Direction:
Restate each of the lines below word for word and drop every picture.

Dataset content:
★ ★ ★ ★ ★
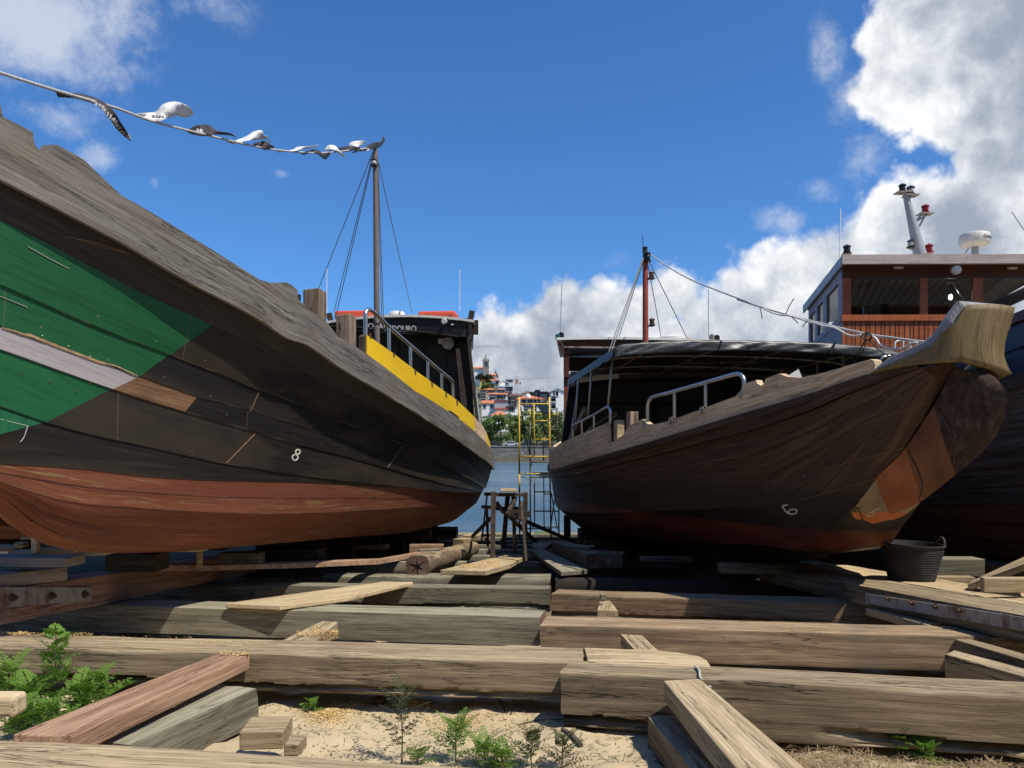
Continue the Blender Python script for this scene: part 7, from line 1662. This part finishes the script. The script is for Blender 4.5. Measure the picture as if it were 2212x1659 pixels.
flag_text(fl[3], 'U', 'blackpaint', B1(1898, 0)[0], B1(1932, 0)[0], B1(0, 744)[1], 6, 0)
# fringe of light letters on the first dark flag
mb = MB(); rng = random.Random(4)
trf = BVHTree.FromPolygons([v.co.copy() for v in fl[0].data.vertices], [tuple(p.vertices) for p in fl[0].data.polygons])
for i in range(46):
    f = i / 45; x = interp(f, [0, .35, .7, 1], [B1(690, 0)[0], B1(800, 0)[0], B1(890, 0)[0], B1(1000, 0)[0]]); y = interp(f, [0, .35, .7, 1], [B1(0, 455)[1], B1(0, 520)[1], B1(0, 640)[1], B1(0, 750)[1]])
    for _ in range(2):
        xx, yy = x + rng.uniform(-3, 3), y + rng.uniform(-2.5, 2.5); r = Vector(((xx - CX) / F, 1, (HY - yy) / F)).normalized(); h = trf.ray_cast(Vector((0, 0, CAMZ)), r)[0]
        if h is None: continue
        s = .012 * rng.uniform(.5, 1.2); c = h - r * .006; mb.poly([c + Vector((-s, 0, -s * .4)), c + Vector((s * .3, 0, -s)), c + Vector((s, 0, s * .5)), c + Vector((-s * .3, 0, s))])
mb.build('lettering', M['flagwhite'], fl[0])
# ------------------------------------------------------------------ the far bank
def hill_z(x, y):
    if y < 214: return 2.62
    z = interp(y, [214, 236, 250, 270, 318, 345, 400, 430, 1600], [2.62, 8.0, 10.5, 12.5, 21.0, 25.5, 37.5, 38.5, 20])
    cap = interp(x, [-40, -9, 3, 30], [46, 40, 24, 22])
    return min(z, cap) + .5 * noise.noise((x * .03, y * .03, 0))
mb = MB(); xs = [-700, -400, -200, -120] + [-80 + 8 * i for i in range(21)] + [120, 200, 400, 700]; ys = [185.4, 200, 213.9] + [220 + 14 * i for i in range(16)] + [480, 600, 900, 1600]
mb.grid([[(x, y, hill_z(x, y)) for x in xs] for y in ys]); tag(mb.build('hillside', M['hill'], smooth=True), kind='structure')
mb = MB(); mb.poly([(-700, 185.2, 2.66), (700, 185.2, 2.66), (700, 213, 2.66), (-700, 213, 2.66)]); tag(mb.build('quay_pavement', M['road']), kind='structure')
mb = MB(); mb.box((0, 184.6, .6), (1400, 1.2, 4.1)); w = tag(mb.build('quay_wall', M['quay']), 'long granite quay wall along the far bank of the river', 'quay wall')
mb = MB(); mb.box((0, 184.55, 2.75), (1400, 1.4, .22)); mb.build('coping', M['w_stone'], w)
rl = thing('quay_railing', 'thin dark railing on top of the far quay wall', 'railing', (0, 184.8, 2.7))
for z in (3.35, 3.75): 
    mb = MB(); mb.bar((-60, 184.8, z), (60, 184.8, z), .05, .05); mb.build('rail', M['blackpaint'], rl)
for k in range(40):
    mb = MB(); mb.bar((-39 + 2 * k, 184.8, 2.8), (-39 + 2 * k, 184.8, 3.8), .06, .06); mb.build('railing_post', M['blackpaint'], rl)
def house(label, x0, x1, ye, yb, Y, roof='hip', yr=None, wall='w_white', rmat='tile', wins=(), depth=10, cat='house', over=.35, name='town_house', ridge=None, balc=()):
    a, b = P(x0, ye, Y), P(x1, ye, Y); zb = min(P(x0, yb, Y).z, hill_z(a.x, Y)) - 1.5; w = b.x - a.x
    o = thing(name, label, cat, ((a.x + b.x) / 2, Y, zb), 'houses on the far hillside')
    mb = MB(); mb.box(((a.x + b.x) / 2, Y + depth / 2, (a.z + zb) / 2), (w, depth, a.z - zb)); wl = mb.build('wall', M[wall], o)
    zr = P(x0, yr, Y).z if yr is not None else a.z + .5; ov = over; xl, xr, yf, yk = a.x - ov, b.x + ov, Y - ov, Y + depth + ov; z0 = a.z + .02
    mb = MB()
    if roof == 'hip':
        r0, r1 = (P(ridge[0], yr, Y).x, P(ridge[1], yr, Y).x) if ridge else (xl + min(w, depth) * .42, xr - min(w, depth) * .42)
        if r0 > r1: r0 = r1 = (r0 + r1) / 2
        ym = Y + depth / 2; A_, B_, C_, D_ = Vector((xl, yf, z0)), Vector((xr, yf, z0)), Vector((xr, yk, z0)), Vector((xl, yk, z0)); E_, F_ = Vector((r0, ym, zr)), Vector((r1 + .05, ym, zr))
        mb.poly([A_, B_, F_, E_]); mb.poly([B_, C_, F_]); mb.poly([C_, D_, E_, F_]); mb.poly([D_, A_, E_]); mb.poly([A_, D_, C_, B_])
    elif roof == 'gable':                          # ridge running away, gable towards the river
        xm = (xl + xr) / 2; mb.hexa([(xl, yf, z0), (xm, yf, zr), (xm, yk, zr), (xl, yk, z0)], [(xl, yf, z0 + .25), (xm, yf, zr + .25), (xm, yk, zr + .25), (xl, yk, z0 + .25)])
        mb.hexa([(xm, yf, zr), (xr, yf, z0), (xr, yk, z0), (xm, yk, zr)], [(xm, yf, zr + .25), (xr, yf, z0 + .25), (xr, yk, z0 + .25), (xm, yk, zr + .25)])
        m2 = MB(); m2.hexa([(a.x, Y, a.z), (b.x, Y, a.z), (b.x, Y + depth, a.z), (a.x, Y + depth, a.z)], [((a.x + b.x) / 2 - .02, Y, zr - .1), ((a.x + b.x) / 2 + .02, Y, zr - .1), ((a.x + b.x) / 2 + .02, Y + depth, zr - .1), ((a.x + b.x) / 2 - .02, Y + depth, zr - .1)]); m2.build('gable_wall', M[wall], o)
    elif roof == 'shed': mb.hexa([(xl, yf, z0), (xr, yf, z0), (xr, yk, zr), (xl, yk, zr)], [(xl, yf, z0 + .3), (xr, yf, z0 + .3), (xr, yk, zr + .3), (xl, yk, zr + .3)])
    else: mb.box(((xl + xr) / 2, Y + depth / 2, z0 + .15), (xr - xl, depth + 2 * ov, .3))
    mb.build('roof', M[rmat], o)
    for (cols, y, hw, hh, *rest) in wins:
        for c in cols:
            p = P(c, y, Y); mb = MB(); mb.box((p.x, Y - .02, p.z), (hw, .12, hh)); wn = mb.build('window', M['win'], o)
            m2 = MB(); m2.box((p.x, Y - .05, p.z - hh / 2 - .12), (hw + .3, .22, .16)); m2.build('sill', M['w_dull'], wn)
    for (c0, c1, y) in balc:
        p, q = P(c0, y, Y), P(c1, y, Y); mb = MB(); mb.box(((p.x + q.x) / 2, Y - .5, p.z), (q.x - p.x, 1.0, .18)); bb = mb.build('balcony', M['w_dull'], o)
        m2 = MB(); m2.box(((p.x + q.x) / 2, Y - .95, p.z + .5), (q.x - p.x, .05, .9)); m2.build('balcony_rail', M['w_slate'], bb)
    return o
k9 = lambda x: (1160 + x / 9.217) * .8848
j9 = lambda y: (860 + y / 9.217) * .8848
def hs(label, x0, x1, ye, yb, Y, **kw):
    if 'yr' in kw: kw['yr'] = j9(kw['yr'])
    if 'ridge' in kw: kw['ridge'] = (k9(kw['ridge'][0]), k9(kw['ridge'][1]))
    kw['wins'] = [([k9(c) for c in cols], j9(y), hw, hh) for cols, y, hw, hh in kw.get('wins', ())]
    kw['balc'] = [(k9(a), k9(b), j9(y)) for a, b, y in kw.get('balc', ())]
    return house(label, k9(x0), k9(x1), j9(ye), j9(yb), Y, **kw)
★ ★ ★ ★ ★
Solution to the exercise:
Continue the Blender Python script for this scene: part 7, from line 1662. This part finishes the script. The script is for Blender 4.5. Measure the picture as if it were 2212x1659 pixels.
flag_text(fl[3], 'U', 'blackpaint', B1(1898, 0)[0], B1(1932, 0)[0], B1(0, 744)[1], 6, 0)
# fringe of light letters on the first dark flag
mb = MB(); rng = random.Random(4)
trf = BVHTree.FromPolygons([v.co.copy() for v in fl[0].data.vertices], [tuple(p.vertices) for p in fl[0].data.polygons])
for i in range(46):
    f = i / 45; x = interp(f, [0, .35, .7, 1], [B1(690, 0)[0], B1(800, 0)[0], B1(890, 0)[0], B1(1000, 0)[0]]); y = interp(f, [0, .35, .7, 1], [B1(0, 455)[1], B1(0, 520)[1], B1(0, 640)[1], B1(0, 750)[1]])
    for _ in range(2):
        xx, yy = x + rng.uniform(-3, 3), y + rng.uniform(-2.5, 2.5); r = Vector(((xx - CX) / F, 1, (HY - yy) / F)).normalized(); h = trf.ray_cast(Vector((0, 0, CAMZ)), r)[0]
        if h is None: continue
        s = .012 * rng.uniform(.5, 1.2); c = h - r * .006; mb.poly([c + Vector((-s, 0, -s * .4)), c + Vector((s * .3, 0, -s)), c + Vector((s, 0, s * .5)), c + Vector((-s * .3, 0, s))])
mb.build('lettering', M['flagwhite'], fl[0])
# ------------------------------------------------------------------ the far bank
def hill_z(x, y):
    if y < 214: return 2.62
    z = interp(y, [214, 236, 250, 270, 318, 345, 400, 430, 1600], [2.62, 8.0, 10.5, 12.5, 21.0, 25.5, 37.5, 38.5, 20])
    cap = interp(x, [-40, -9, 3, 30], [46, 40, 24, 22])
    return min(z, cap) + .5 * noise.noise((x * .03, y * .03, 0))
mb = MB(); xs = [-700, -400, -200, -120] + [-80 + 8 * i for i in range(21)] + [120, 200, 400, 700]; ys = [185.4, 200, 213.9] + [220 + 14 * i for i in range(16)] + [480, 600, 900, 1600]
mb.grid([[(x, y, hill_z(x, y)) for x in xs] for y in ys]); tag(mb.build('hillside', M['hill'], smooth=True), kind='structure')
mb = MB(); mb.poly([(-700, 185.2, 2.66), (700, 185.2, 2.66), (700, 213, 2.66), (-700, 213, 2.66)]); tag(mb.build('quay_pavement', M['road']), kind='structure')
mb = MB(); mb.box((0, 184.6, .6), (1400, 1.2, 4.1)); w = tag(mb.build('quay_wall', M['quay']), 'long granite quay wall along the far bank of the river', 'quay wall')
mb = MB(); mb.box((0, 184.55, 2.75), (1400, 1.4, .22)); mb.build('coping', M['w_stone'], w)
rl = thing('quay_railing', 'thin dark railing on top of the far quay wall', 'railing', (0, 184.8, 2.7))
for z in (3.35, 3.75): 
    mb = MB(); mb.bar((-60, 184.8, z), (60, 184.8, z), .05, .05); mb.build('rail', M['blackpaint'], rl)
for k in range(40):
    mb = MB(); mb.bar((-39 + 2 * k, 184.8, 2.8), (-39 + 2 * k, 184.8, 3.8), .06, .06); mb.build('railing_post', M['blackpaint'], rl)
def house(label, x0, x1, ye, yb, Y, roof='hip', yr=None, wall='w_white', rmat='tile', wins=(), depth=10, cat='house', over=.35, name='town_house', ridge=None, balc=()):
    a, b = P(x0, ye, Y), P(x1, ye, Y); zb = min(P(x0, yb, Y).z, hill_z(a.x, Y)) - 1.5; w = b.x - a.x
    o = thing(name, label, cat, ((a.x + b.x) / 2, Y, zb), 'houses on the far hillside')
    mb = MB(); mb.box(((a.x + b.x) / 2, Y + depth / 2, (a.z + zb) / 2), (w, depth, a.z - zb)); wl = mb.build('wall', M[wall], o)
    zr = P(x0, yr, Y).z if yr is not None else a.z + .5; ov = over; xl, xr, yf, yk = a.x - ov, b.x + ov, Y - ov, Y + depth + ov; z0 = a.z + .02
    mb = MB()
    if roof == 'hip':
        r0, r1 = (P(ridge[0], yr, Y).x, P(ridge[1], yr, Y).x) if ridge else (xl + min(w, depth) * .42, xr - min(w, depth) * .42)
        if r0 > r1: r0 = r1 = (r0 + r1) / 2
        ym = Y + depth / 2; A_, B_, C_, D_ = Vector((xl, yf, z0)), Vector((xr, yf, z0)), Vector((xr, yk, z0)), Vector((xl, yk, z0)); E_, F_ = Vector((r0, ym, zr)), Vector((r1 + .05, ym, zr))
        mb.poly([A_, B_, F_, E_]); mb.poly([B_, C_, F_]); mb.poly([C_, D_, E_, F_]); mb.poly([D_, A_, E_]); mb.poly([A_, D_, C_, B_])
    elif roof == 'gable':                          # ridge running away, gable towards the river
        xm = (xl + xr) / 2; mb.hexa([(xl, yf, z0), (xm, yf, zr), (xm, yk, zr), (xl, yk, z0)], [(xl, yf, z0 + .25), (xm, yf, zr + .25), (xm, yk, zr + .25), (xl, yk, z0 + .25)])
        mb.hexa([(xm, yf, zr), (xr, yf, z0), (xr, yk, z0), (xm, yk, zr)], [(xm, yf, zr + .25), (xr, yf, z0 + .25), (xr, yk, z0 + .25), (xm, yk, zr + .25)])
        m2 = MB(); m2.hexa([(a.x, Y, a.z), (b.x, Y, a.z), (b.x, Y + depth, a.z), (a.x, Y + depth, a.z)], [((a.x + b.x) / 2 - .02, Y, zr - .1), ((a.x + b.x) / 2 + .02, Y, zr - .1), ((a.x + b.x) / 2 + .02, Y + depth, zr - .1), ((a.x + b.x) / 2 - .02, Y + depth, zr - .1)]); m2.build('gable_wall', M[wall], o)
    elif roof == 'shed': mb.hexa([(xl, yf, z0), (xr, yf, z0), (xr, yk, zr), (xl, yk, zr)], [(xl, yf, z0 + .3), (xr, yf, z0 + .3), (xr, yk, zr + .3), (xl, yk, zr + .3)])
    else: mb.box(((xl + xr) / 2, Y + depth / 2, z0 + .15), (xr - xl, depth + 2 * ov, .3))
    mb.build('roof', M[rmat], o)
    for (cols, y, hw, hh, *rest) in wins:
        for c in cols:
            p = P(c, y, Y); mb = MB(); mb.box((p.x, Y - .02, p.z), (hw, .12, hh)); wn = mb.build('window', M['win'], o)
            m2 = MB(); m2.box((p.x, Y - .05, p.z - hh / 2 - .12), (hw + .3, .22, .16)); m2.build('sill', M['w_dull'], wn)
    for (c0, c1, y) in balc:
        p, q = P(c0, y, Y), P(c1, y, Y); mb = MB(); mb.box(((p.x + q.x) / 2, Y - .5, p.z), (q.x - p.x, 1.0, .18)); bb = mb.build('balcony', M['w_dull'], o)
        m2 = MB(); m2.box(((p.x + q.x) / 2, Y - .95, p.z + .5), (q.x - p.x, .05, .9)); m2.build('balcony_rail', M['w_slate'], bb)
    return o
k9 = lambda x: (1160 + x / 9.217) * .8848
j9 = lambda y: (860 + y / 9.217) * .8848
def hs(label, x0, x1, ye, yb, Y, **kw):
    if 'yr' in kw: kw['yr'] = j9(kw['yr'])
    if 'ridge' in kw: kw['ridge'] = (k9(kw['ridge'][0]), k9(kw['ridge'][1]))
    kw['wins'] = [([k9(c) for c in cols], j9(y), hw, hh) for cols, y, hw, hh in kw.get('wins', ())]
    kw['balc'] = [(k9(a), k9(b), j9(y)) for a, b, y in kw.get('balc', ())]
    return house(label, k9(x0), k9(x1), j9(ye), j9(yb), Y, **kw)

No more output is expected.